Take the lines from the head of the listing through the one bearing "scene = bpy.context.scene" and copy them exactly, leaving every picture out.
-- start Material shown --
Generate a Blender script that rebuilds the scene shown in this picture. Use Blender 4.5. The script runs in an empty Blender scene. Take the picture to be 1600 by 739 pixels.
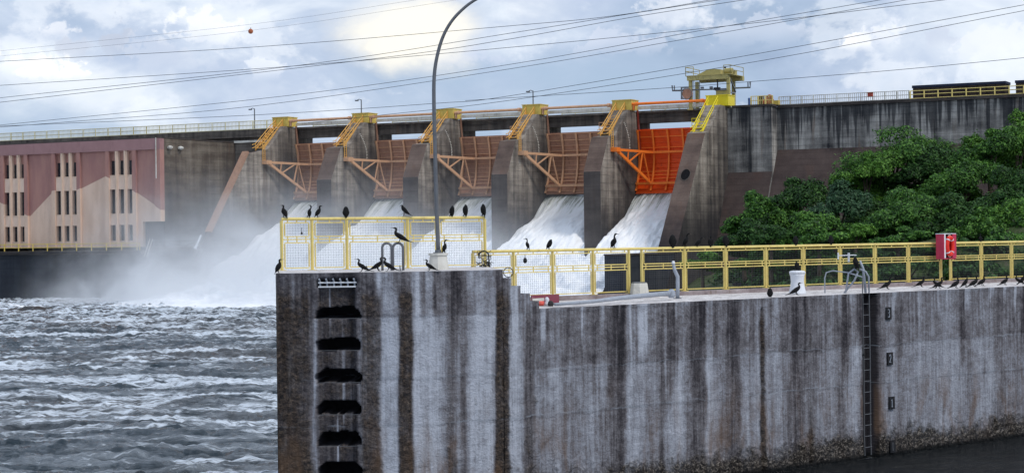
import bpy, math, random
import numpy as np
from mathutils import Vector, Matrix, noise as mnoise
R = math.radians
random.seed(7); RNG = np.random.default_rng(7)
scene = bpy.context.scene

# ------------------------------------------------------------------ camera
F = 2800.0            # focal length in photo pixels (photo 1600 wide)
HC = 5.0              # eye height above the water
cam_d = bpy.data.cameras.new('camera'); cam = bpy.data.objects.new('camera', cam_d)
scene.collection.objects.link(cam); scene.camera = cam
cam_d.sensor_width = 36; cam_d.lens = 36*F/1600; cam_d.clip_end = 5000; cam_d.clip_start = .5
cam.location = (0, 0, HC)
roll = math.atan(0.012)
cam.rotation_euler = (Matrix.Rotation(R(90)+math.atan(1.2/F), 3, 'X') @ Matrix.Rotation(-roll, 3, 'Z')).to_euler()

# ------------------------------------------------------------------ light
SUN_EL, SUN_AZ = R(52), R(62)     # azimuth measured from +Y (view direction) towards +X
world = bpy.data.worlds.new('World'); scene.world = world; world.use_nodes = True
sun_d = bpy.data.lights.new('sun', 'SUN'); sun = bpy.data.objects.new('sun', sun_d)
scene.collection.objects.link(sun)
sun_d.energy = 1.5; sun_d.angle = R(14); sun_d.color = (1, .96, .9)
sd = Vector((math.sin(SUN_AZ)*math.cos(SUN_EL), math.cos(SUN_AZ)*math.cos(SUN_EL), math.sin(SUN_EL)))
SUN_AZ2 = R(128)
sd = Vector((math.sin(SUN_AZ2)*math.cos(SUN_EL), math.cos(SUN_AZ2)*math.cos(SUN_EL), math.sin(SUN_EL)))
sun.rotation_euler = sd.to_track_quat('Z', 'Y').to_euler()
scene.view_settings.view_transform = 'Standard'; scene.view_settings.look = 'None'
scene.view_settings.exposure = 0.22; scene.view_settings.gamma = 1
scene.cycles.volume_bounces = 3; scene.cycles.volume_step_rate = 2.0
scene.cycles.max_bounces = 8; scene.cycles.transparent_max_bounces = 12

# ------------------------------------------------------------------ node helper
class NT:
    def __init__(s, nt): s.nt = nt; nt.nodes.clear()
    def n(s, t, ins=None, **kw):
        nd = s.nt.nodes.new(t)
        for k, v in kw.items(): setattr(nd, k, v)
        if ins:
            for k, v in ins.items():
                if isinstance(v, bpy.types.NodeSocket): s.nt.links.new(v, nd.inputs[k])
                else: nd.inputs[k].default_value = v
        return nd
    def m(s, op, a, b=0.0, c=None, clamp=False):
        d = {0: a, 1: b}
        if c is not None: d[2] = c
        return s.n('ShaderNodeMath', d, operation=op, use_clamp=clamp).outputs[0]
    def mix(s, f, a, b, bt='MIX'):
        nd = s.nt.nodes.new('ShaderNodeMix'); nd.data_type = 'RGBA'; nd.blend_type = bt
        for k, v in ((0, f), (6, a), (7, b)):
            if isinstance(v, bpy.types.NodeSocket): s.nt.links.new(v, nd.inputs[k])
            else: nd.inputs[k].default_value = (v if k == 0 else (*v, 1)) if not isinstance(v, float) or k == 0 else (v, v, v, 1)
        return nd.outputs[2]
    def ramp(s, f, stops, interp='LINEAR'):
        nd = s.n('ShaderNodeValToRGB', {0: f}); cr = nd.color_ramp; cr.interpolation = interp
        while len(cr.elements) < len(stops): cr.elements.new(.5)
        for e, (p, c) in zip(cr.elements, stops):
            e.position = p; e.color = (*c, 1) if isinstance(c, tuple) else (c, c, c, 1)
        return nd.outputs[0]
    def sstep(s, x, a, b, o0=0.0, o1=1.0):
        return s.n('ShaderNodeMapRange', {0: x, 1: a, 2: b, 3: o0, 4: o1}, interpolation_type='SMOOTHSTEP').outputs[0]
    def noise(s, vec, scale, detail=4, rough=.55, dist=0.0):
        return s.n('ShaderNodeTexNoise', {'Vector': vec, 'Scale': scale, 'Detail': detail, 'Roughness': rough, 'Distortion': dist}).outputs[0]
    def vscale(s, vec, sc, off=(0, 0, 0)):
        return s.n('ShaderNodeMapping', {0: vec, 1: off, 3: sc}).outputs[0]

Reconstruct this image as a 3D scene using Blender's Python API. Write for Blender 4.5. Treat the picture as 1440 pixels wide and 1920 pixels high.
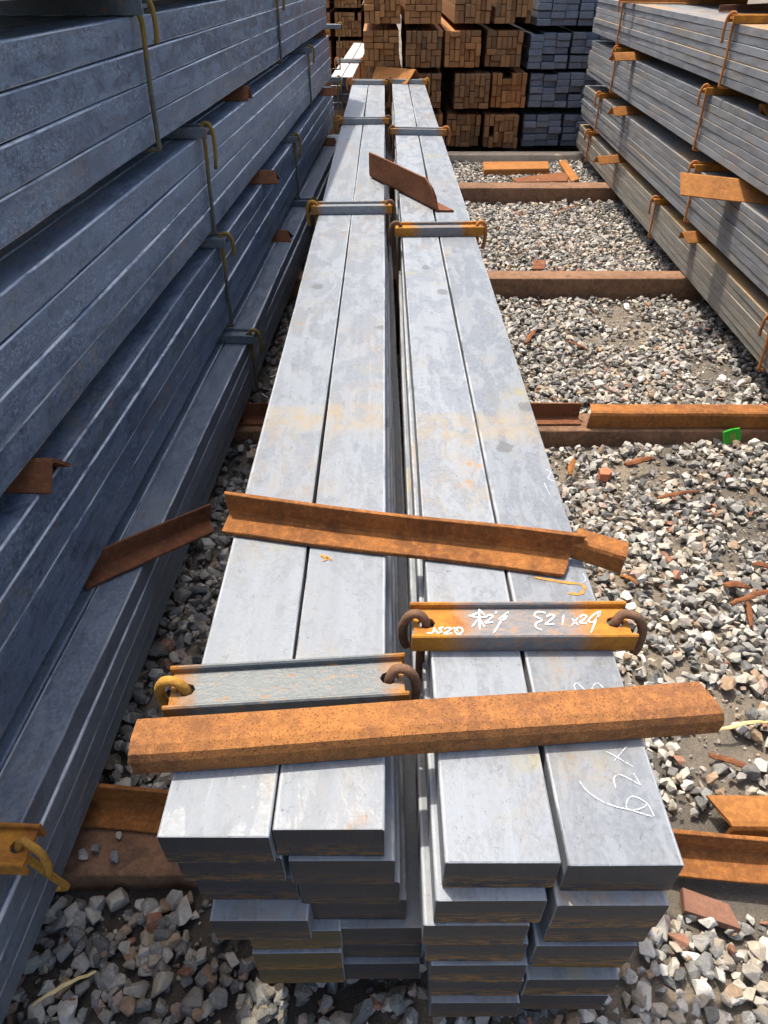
-- end Material shown --
## Result
Generate a Blender script that rebuilds the scene shown in this picture. Use Blender 4.5. The script runs in an empty Blender scene. Take the picture to be 1600 by 739 pixels.
import bpy, math, random
import numpy as np
from mathutils import Vector, Matrix, noise as mnoise
R = math.radians
random.seed(7); RNG = np.random.default_rng(7)
scene = bpy.context.scene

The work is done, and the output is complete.